What to work on: Go through the material and pull out every line with the string "picture" in it.

··· Source material

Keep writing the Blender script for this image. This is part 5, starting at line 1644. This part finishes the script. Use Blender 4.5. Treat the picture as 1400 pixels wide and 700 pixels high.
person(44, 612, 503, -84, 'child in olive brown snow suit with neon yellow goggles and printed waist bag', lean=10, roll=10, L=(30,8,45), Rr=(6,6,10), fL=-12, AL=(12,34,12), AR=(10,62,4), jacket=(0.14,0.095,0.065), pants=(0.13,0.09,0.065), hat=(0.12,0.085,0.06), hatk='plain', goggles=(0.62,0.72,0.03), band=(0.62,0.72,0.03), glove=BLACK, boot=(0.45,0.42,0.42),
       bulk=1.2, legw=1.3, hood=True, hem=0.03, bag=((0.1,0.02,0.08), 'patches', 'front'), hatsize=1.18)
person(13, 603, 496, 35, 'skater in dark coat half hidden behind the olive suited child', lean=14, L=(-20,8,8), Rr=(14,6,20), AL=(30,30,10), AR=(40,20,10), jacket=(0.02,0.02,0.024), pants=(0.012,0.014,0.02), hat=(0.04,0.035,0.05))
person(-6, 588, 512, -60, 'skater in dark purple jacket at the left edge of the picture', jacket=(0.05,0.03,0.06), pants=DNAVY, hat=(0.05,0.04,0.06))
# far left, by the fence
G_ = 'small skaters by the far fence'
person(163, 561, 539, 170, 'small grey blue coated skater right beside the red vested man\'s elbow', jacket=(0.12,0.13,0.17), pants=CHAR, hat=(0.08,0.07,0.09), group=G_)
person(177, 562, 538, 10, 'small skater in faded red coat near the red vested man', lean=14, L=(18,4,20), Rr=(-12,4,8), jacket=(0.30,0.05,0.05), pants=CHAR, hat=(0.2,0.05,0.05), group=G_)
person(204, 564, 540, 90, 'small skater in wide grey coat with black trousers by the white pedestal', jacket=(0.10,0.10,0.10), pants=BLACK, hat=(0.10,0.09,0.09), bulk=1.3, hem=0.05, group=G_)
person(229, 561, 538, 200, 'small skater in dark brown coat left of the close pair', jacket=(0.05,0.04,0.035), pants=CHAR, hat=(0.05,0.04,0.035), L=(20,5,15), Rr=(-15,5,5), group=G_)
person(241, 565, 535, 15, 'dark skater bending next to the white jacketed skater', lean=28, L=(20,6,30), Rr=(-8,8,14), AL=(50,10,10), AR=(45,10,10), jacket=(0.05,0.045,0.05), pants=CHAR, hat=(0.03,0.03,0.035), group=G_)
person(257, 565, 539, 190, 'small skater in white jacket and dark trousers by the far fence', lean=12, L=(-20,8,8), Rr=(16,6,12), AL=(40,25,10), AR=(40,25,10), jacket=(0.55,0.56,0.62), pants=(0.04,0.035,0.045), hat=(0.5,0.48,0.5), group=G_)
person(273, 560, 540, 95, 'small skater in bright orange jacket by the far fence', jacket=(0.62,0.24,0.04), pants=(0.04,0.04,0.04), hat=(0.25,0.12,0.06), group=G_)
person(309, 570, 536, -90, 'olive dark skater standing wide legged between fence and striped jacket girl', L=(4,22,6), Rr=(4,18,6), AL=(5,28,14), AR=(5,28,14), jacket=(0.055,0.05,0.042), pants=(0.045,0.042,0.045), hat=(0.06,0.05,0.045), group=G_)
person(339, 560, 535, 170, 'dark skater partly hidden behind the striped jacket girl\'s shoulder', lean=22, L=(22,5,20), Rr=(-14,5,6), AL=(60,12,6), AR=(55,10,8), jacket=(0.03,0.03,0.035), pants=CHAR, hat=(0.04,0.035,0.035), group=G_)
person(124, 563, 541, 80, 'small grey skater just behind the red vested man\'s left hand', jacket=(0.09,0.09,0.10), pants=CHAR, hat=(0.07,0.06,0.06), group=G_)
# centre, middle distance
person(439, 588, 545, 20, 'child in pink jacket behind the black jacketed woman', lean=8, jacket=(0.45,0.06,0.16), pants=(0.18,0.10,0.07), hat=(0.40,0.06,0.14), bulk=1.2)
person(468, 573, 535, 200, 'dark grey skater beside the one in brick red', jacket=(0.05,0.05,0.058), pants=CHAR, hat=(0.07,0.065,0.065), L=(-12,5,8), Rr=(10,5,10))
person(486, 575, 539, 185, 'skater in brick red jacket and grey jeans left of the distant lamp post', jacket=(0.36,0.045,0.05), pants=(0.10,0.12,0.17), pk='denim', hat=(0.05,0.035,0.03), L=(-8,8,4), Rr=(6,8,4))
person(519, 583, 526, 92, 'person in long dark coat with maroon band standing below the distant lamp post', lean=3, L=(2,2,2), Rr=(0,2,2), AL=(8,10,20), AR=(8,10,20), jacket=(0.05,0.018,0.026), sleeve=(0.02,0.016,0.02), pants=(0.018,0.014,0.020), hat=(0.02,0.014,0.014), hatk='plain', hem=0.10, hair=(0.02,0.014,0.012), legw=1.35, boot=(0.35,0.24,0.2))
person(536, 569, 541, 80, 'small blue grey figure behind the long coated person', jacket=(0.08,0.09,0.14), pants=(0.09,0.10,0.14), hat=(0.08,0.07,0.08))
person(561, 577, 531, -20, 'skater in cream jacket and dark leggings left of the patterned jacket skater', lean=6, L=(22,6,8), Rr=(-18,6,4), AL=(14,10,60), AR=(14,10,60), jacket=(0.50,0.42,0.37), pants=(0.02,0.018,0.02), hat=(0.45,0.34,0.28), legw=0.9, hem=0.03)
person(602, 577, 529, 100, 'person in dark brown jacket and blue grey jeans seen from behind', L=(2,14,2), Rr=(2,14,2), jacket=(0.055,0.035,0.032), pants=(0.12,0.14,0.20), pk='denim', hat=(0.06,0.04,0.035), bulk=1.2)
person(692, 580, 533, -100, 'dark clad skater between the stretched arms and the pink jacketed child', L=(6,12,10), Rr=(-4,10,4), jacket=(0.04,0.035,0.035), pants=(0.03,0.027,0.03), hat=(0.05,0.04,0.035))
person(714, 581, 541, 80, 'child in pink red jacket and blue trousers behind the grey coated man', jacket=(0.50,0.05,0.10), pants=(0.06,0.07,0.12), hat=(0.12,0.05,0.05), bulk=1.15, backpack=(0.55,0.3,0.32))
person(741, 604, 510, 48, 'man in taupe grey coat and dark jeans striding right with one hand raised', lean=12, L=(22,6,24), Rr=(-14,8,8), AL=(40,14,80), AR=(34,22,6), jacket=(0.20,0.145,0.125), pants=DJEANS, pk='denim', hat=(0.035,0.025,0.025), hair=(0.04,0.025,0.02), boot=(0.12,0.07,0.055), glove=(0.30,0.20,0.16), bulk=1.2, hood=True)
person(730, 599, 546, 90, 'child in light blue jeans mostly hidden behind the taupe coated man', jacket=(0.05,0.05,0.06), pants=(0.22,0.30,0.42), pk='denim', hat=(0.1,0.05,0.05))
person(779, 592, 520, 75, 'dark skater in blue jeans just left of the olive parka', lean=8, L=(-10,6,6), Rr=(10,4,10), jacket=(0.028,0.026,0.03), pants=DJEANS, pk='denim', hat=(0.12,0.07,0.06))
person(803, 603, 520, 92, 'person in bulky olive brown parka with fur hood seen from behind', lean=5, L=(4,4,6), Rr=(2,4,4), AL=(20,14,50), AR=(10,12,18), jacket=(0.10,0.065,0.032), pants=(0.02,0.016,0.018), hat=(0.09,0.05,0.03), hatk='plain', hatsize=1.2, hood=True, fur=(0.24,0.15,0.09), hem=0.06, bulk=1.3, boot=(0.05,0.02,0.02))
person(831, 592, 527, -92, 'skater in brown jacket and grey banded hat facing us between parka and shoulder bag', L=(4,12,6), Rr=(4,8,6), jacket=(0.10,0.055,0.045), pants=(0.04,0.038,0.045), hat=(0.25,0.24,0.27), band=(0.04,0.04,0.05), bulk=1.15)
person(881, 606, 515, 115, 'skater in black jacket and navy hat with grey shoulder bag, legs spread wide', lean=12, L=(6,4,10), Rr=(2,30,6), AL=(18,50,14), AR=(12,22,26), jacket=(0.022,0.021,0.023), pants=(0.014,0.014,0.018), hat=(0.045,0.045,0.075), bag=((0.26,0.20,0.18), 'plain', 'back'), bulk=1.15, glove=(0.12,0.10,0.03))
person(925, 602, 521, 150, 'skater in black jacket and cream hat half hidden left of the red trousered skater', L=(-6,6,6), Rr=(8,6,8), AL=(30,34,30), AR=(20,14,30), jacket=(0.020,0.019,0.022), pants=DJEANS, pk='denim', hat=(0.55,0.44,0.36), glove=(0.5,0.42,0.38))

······

Solution:
Keep writing the Blender script for this image. This is part 5, starting at line 1644. This part finishes the script. Use Blender 4.5. Treat the picture as 1400 pixels wide and 700 pixels high.
person(-6, 588, 512, -60, 'skater in dark purple jacket at the left edge of the picture', jacket=(0.05,0.03,0.06), pants=DNAVY, hat=(0.05,0.04,0.06))